Era un fumoso Ottobre di circa cinque anni fa, presumibilmente cadeva l’anno 2008, e al centro di Napoli fervevano incontri di donne determinate, entusiaste e motivate, i cui temi vertevano sui diritti di eguaglianza, riconoscimento, costruzione sociale. Mi aggiravo al centro storico della città condotta da un’amica un sabato pomeriggio senza troppi sussulti, quando feci la conoscenza di tale compagine impegnata e attiva.
Due tipe dai capelli biondi, una dagli occhi verdi belli belli e il viso di perfezione perfetta, e l’altra dagli occhi azzurri, pungenti e vispi come quelli di un furetto, e bella uguale, sedevano su un banco dentro lo stanzone di un palazzo che avrà avuto almeno cent’anni, e circondate da una moltitudine di giovani donne attente e partecipanti, dichiaravano, proponevano, ascoltavano. Senza esitazione compresi di trovarmi di fronte a due menti brillanti, a loro volta supportate da due cuori fieri. Ecco: avevo avuto fortuna. Non è fortuna di tutti i giorni un incontro di trama e struttura solidale come una colla emotiva di prima qualità.
Le due si chiamavano Igea Montemurro e Giordana Curati.
Inziarono quindi le nostre frequentazioni. Fu durante una lenta passeggiata a via Benedetto Croce, la strada che attraversa Piazza del Gesù Nuovo fino a Piazzetta Nilo, insomma uno dei segmenti viari della famosa Spaccanapoli, che proprio lei, l’Igea, mi rivelò che era una violinista (una vera intendo) e che la Giordana era una talentuosa fisarmonicista, e avrebbero avuto piacere a conoscermi musicalmente.
Che io suonassi la chitarra non era un mistero, è una di quelle cose della mia vita che sono sempre in prima posizione nella fila della conoscenza.
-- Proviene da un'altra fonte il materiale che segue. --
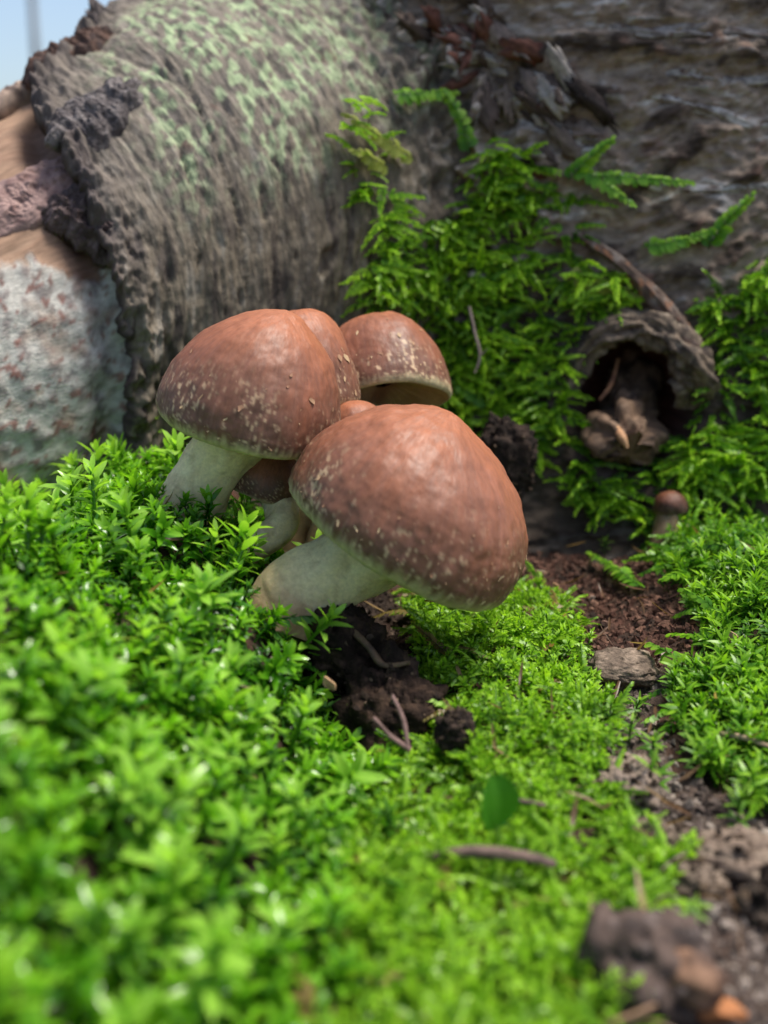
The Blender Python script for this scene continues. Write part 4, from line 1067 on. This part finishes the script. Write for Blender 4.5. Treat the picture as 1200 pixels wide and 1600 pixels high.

E così fu.
Ma non fu per caso, cioè non credo al caso per caso.
La regista Anna Santonicola, amica di vecchia data, un mese dopo i primi incontri musicali di quelle che sarebbero poi diventate le “Mujeres”, ci chiese di comporre una colonna sonora originale per un documentario sulle disparità di genere. Ecco perché vi dico che non fu un caso: in meno di un mese quella colla emotiva si trasformò in un brano calzante a pennello: “A sud dell’onda”, che ben presto andò in giro per l’etere come risultato di un miracolo casuale (beh, è il caso di dire!).
L’incipit nel corso degli anni si è trasformato in una storia, che ha attraversato sale di incisione, teatri e locali. Come fu, un’altra bionda, dagli occhi castani, incrociò la nostra storia. Si presentò come “Assia”, e lo fece con una voce cristallina e dolce, dalle note nuove.
Gli incontri in musica sono complessi come quelli degli amanti perché pertengono al mondo delle emozioni: la musica è una dea che cura gli animi, muove le folle, cambia le opinioni. Insomma una potenza quasi suprema.
E la nostra Assia fu parte di questa magia.
I nostri incontri divennero sempre più fruttuosi e nacquero: “Rosaspina”, “Tangorà”, “L’idea”, “Ex waltzer”, “La ballata de lu fuoco”, “A woman’s day”, “Le stelle sono rare”.
In fondo il caso (o il destino) ci aveva convogliate in un luogo fantastico: la gioia della creatività femminile in connubio musicale.
La band delle “Mujeres Creando” è composta da:
- Assia Fiorillo – ai microfoni, al tamburello, e allo shaker;
- Anna Claudia Postiglione – alla chitarra e raramente ai cori;
- Igea Montemurro – al violino (con mirabili balzetti e pizzicati);
- Giordana Curati – alla fisarmonica, ai cori, alle percussioni (maracas, cabasa, bastone della pioggia, tammorra, e al rospetto thailandese).
- Marisa Cataldo – al cajon, splash, squash, smash, charleston e cha cha cha
Il nome del gruppo è preso in prestito dal collettivo femminista sudamericano “Mujeres Creando” fondato nel 1992 da Julieta Paredes, Maria Galindo e Mònica Mendoza. In italiano significa: “Donne che creano”.